UK – Unilever, a British multinational fast-moving consumer goods company has unveiled a strategic move to accelerate its Growth Action Plan (GAP) by announcing the separation of its Ice Cream division alongside the launch of a comprehensive productivity program.
This initiative aims to streamline operations and enhance focus on high-potential brands and categories.
The decision to separate the Ice Cream business stems from Unilever’s ambition to concentrate on a portfolio of exceptionally strong brands with leading positions in highly appealing categories.
Recognizing the distinct operational model of Ice Cream, the Unilever Board concluded that a separation would best serve the future interests of both Ice Cream and Unilever.
Following the separation, Unilever will transition into a more streamlined organization, operating across four core Business Groups encompassing Beauty & Wellbeing, Personal Care, Home Care, and Nutrition.

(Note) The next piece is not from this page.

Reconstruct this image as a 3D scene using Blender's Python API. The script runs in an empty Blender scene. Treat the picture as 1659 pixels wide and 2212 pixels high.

These groups are strategically aligned to leverage complementary routes to market, research and development, manufacturing, and distribution systems across global markets.
The move to separate Ice Cream is expected to facilitate the swift implementation of Unilever’s GAP, introduced in October 2023.
This initiative will focus on refining operations for sustained top-line growth, increased productivity, and a more robust performance culture.
Ice Cream, boasting a turnover of €7.9 billion in 2023 and home to globally recognized brands like Wall’s, Magnum, and Ben & Jerry’s, is poised to thrive under new leadership.
Operational enhancements including productivity improvements, product streamlining, and significant investments in innovation are already underway to drive stronger performance.
The separation is likely to take the form of a demerger, with Unilever exploring alternative separation routes to maximize shareholder value.
Separation activities will commence immediately, with completion expected by the end of 2025. Further details will be communicated in due course.
Meanwhile, Unilever is set to launch a comprehensive productivity program aimed at unlocking efficiencies and driving faster growth.
Anticipated to deliver approximately €800 million in total cost savings over the next three years, the program will offset operational dis-synergies from the separation.
These savings will fuel accelerated investments in brand development, research and development, and margin improvement initiatives.
However, the shifts will not come without their impact. Around 7,500 predominantly office-based roles globally are expected to be affected by the proposed changes, with restructuring costs estimated at around 1.2% of Group turnover for the next three years.
Ian Meakins, Chair of Unilever, expressed confidence in the transformative potential of these measures, emphasizing the commitment to delivering improved results for stakeholders.
In addition, Hein Schumacher, CEO of Unilever, highlighted the company’s dedication to driving sustainable growth and profitability through focused portfolio management and enhanced operational efficiency.